There is, however, one very significant point of difference between
both Gardiner recordings and those of Parrott and Butt: he doesn’t subscribe
any more now than he did before to the one-to-a-part theory of performance
for Bach’s cantatas and masses which he describes as unproven and like
listening to ‘the b-minor Madrigal’. John Butt is equally definite
that Rifkin and others have proved the case for one to a part performance.
It’s not just that my educational background has taught me to be tolerant
of very different interpretations of literature and music; I can and
do really enjoy hearing Bach’s music from both schools of thought. One
point of contact, however, between the two schools of thought: Gardiner
now draws his soloists from the chorus and the result is none the worse
for that.
Perhaps the earliest section, labelled Missa in the libretto,
the Lutheran Mass containing Kyrie and Gloria and essentially
completed in 1733, lends itself best to the single-voice theory for
occasions when it might have been envisioned as sung by Bach’s very
best voices at Leipzig although, at almost an hour, it's twice as long
as his other Lutheran Masses. Whatever his intention for the rest of
the work, whether for performance in Dresden or simply as something
to bequeath to the future, there’s no doubt that the new SDG recordings
is very convincing. Gardiner points to sections of the Credo
as containing the best music and of these I would point to Et resurrexit
(CD2, track 5) as vindicating his approach.
But then I listen again to Parrott (CD2, track 6) and Butt (CD2, track
6) and I find the music sounding different but equally wonderful and
I become more than ever convinced that, like Bach’s other great late
masterpiece, The Art of Fugue, the music lends itself to a wide
variety of treatments.
The new SDG recording sells for around £20 on CD – £17.75 on offer from
Presto
as I write – and $18.91/$28.31 (mp3 and 16-bit/24-bit) as a download.
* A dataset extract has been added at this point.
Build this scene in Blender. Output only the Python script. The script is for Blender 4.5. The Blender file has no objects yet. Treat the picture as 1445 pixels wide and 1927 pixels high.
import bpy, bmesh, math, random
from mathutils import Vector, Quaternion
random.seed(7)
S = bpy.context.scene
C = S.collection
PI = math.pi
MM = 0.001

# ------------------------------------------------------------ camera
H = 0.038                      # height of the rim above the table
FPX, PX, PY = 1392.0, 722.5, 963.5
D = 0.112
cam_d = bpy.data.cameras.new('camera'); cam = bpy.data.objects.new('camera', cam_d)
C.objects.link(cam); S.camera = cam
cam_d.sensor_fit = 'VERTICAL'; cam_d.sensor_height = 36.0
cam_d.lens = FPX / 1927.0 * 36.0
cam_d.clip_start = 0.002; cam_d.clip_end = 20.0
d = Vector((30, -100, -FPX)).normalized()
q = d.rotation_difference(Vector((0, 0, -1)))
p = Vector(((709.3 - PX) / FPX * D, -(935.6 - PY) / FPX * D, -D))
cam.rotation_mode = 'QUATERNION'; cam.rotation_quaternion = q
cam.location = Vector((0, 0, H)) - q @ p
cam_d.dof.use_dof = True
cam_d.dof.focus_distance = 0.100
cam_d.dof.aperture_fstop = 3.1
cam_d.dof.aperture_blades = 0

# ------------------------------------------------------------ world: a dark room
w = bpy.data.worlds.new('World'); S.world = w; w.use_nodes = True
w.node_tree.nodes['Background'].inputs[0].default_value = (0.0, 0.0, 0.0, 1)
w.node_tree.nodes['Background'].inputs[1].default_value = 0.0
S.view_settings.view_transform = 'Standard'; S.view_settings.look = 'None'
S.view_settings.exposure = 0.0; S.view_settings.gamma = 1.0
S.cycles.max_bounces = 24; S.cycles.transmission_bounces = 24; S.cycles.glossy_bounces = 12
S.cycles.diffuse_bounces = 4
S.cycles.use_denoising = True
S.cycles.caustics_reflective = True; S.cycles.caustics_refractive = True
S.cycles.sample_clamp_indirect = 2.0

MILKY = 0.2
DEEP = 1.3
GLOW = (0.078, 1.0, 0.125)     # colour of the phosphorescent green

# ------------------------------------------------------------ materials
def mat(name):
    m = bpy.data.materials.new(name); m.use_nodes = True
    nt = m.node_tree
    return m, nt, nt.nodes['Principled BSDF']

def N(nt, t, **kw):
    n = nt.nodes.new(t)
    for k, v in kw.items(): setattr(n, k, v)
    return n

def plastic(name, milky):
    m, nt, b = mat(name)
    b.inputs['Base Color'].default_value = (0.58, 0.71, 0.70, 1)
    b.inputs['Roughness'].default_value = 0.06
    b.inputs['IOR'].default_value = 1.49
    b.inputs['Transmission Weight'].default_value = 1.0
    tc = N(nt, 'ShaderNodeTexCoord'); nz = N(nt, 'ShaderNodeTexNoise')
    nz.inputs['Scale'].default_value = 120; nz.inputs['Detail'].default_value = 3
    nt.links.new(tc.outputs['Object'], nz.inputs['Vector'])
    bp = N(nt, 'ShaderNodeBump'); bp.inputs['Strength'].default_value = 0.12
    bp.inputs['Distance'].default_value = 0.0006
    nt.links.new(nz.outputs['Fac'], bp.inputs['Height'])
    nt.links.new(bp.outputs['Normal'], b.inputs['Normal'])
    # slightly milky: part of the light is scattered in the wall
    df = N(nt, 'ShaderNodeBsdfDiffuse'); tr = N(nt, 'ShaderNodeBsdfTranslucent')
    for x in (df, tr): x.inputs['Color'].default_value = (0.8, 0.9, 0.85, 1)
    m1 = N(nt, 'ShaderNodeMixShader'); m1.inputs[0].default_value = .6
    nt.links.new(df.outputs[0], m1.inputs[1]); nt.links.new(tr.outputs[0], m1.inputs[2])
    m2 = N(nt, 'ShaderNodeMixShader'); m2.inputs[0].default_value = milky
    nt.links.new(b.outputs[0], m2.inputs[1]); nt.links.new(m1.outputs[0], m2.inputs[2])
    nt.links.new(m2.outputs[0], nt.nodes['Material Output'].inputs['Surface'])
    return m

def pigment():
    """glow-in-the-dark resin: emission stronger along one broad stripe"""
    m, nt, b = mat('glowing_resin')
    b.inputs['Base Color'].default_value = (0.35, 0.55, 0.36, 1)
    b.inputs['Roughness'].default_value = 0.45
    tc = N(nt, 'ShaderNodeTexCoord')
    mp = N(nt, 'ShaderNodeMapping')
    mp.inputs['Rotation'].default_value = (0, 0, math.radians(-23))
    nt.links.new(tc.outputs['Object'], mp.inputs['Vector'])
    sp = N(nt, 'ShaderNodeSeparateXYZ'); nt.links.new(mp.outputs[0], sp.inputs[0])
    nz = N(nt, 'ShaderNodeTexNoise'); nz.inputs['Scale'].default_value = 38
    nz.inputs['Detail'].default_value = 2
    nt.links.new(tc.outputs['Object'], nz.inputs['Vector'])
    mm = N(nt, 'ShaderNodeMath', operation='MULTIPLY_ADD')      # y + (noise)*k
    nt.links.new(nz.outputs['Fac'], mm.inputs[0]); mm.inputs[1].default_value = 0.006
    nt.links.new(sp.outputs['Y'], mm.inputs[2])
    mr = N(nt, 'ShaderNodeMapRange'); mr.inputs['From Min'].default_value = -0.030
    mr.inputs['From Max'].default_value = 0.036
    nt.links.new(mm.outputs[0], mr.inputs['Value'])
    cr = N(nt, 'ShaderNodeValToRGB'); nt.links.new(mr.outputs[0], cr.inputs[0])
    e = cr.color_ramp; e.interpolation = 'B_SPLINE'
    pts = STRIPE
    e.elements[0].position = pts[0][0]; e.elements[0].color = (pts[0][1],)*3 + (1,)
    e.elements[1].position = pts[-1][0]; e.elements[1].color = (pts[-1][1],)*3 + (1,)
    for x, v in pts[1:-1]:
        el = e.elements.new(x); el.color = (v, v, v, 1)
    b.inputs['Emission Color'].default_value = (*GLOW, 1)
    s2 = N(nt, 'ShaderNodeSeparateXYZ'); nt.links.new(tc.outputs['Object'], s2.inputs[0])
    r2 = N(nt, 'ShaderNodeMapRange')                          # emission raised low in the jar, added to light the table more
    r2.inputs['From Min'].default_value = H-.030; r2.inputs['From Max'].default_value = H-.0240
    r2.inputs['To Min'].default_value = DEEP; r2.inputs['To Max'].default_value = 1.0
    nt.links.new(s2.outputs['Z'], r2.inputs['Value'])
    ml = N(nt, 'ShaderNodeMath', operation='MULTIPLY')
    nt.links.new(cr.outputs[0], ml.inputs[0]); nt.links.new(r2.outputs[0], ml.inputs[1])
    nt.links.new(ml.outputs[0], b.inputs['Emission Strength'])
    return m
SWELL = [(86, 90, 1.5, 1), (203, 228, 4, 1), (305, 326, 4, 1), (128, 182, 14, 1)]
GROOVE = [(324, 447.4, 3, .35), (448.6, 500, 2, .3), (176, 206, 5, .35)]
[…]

You should find the Linn 2-SACD set for around £14.50 – £11.60 on offer
from
Presto as I write – which makes the equivalent 24-bit download from
Hyperion or Linn
rather expensive at £18, though the 16-bit is more economical at £10,
with mp3 for £8.
Bargain hunters should find the DG Duo release of the older DG Archiv
for around £11.50, with the Parrott and Harnoncourt costing less still.
I can’t give you a best buy. In their different ways all the recordings
which I have mentioned have a great deal to offer without representing
the sole answer to this great work. Perhaps they are all like the blind
men examining the elephant – one describing the trunk, another the tusks,
a third the legs and yet another the tail. Each tells the truth without
giving a definitive answer. I can say, however, that if you were to
force me to make just one choice the new SDG recording would be a very
strong contender – perhaps the strongest of all.